1) Second Wave Petroleum (OTC:SCSZF) is profitable, it produces around 3,000 boepd and it has a $60,000 per boepd (80% oil) valuation currently. The market cap is just 1,5x the FFO annualized and PBV=0,6. The biggest neighbors are Crescent Point (CSCTF.PK), Pengrowth (NYSE:PGH) and Penn West (NYSE:PWE). In addition and as of yesterday's news, Warren Buffett and his Berkshire (BRK.A) partners with Brookfield (NYSE:BAM) who is the biggest shareholder of Second Wave Petroleum have a 48% stake. It remains to be seen whether and what this important deal will bring to Second Wave.

2) WPX Energy (WPX) produces approximately 240,000 boepd (78% natural gas) as of the Q2 2012 report. It trades for only $20,000 per boepd and the market cap is 3x the annualized FFO for 2012. PBV is as low as 0,6. WPX holds 86,000 net acres of Bakken land in North Dakota and its Bakken production surpassed 10,500 boepd in Oct 2012 which is a 76% increase from a year ago. The biggest neighbors are Statoil and QEP Resources (NYSE:QEP).

3) Arsenal Energy (OTCPK:AEYIF) holds 9,000 net acres Bakken land in North Dakota with a 1,400 boepd production (95% oil and liquids). The total production of the company is 3,800 boepd (75% oil and liquids) with a $39,000 per boepd valuation. The market cap is 3x the FFO annualized and PBV=1,8. The biggest neighbor is Continental Resources (NYSE:CLR).

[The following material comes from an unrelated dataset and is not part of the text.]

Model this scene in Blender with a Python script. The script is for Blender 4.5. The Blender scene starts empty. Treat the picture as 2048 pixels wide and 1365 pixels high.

4) Terra Energy has a $19,000 per boepd (84% natural gas) valuation currently. As the natural gas price has risen significantly since July, the FFO of Q3 2012 have most likely turned positive. PBV=0,18. The biggest neighbors for its Montney land (134,000 net acres) is the Canadian division of Shell (RDS.A) and the recently acquired Celtic Exploration.